Recursive dependencies, recursive uninstall, variants

Ryan Schmidt ryandesign at macports.org
Fri Apr 25 22:15:17 PDT 2008


On Apr 25, 2008, at 12:59 PM, Shreevatsa R wrote:

> Hi MacPorts developers,
>
> I was planning to write some non-trivial code before posting to this
> list, but I thought I would first check if I was doing anything
> stupid.
>
> I found that the "port deps" command only lists the explicit
> dependencies of a port, and not everything that the port actually
> depends on ("recursive dependencies"). This meant that often
> installing something trivial looking would start pulling in something
> enormous that I didn't want to install, and I would have to kill it,
> or wait hours. Contrast this to something like Debian's apt (used by
> Fink too), which when you try to install something, gives a message
> like:
>      # apt-get install nautilus
>      Reading Package Lists... Done
>      Building Dependency Tree... Done
>      The following extra packages will be installed:
>        bonobo libmedusa0 libnautilus0
>      The following NEW packages will be installed:
>        bonobo libmedusa0 libnautilus0 nautilus
>      0 packages upgraded, 4 newly installed, 0 to remove and 1  not  
> upgraded.
>      Need to get 8329kB of archives. After unpacking 17.2MB will be  
> used.
>      Do you want to continue? [Y/n]
>
> So deciding that at least knowing all dependencies of a port
> beforehand would help, I tried writing a command for recursive
> dependencies.
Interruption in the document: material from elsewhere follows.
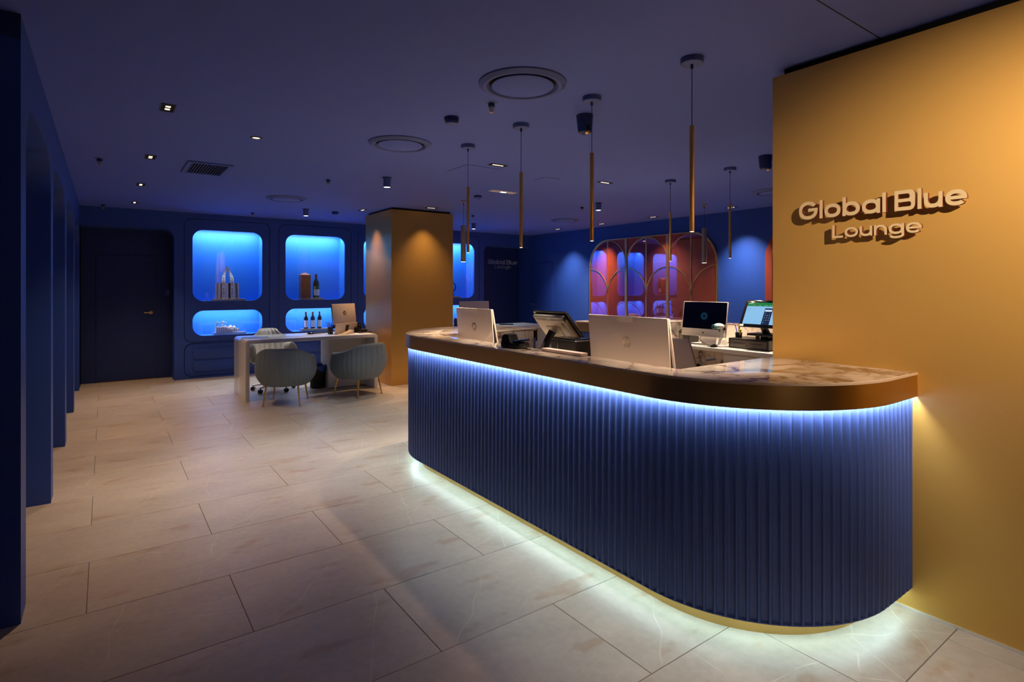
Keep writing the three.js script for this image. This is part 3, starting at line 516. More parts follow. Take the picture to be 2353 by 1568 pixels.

The proc action_deps does a lot of stuff, and it's not
> easy getting just the list of dependencies with no extra output, so I
> wrote my own "bare" proc that does the actual dependencies, etc., and
> rdeps that recursively calls it:
>
> proc add_to_set {set_var item} {
>     upvar $set_var var
>     if {[lsearch -exact $var $item] == -1}  { lappend var $item }
> }
>
> proc actdeps {portname depstype} {
>     array unset portinfo
>     array set portinfo [lindex [mportsearch $portname no exact] 1]
>
>     #set deps [map {x {lindex [split $x :] end}} $portinfo($depstype)]
>     set deps []
>     if {[info exists portinfo($depstype)]} {
>         foreach i $portinfo($depstype) {
>             lappend deps [lindex [split $i :] end]
>         }
>     }
>     return $deps
> }
>
> proc rdeps {portname {depth 0}} {
>     global shownports
>     if [info exists shownports] {    } else { set shownports [] }
>     add_to_set shownports $portname
>
>     set depstypes {depends_build depends_lib depends_run}
>     set depstypes_descr {"build" "library" "runtime"}
>
>     foreach depstype $depstypes depsdecr $depstypes_descr {
>         foreach port [actdeps $portname $depstype] {
>             if {[lsearch $shownports $port] == -1} {
>                 puts "[string repeat \t $depth]$port"
>                 rdeps $port [expr {$depth + 1}]
>             }
>         }
>     }
> }
>
> proc action_rdeps {action portlist opts} {
>     foreachport $portlist {
>         rdeps $portname
>     }
> }
>
> And "rdeps       action_rdeps" in action_array. Yeah, it uses a global
> variable to avoid printing the same ports again, but it works:
>
> ~$ port rdeps subversion
> expat
> neon
>         gettext
>                 libiconv
>                         gperf
>                 ncurses
>                         ncursesw
>         openssl
>                 zlib
> apr
> apr-util
>         db44
>         sqlite3
>                 gawk
>                 gmake
>                 readline
>
> This is not great code, but it does what I want. (It is also the only
> Tcl I have ever written, so please tell me what I'm doing stupidly.)
> I was planning to do the same for variants (because I install
> something and later discover I should have installed one of its
> dependencies with a different variant), and for uninstall (because it
> is a real pain to uninstall ports).
> More specifically, I was planning to
> (1) make a general (simple) function for getting a specific port's
> "tree of dependencies" (and/or tree of dependents) and then something
> to act on it. Uninstall would then be trivial.
> (2) Also, putting something to return the list of dependencies of a
> port in the MacPorts API itself.
> (3) Also, looking at action_deps, it seems to share a lot in common
> with other functions (searching for ports, etc.), so that part can be
> cleaned up...
>
> Comments?

Being able to get a recursive list of dependencies would certainly be  
useful. I wrote a PHP web page [1] to display a graph of this  
information, because I also wanted to see it. Would be handy to have  
the main logic in the port command. Should make it faster.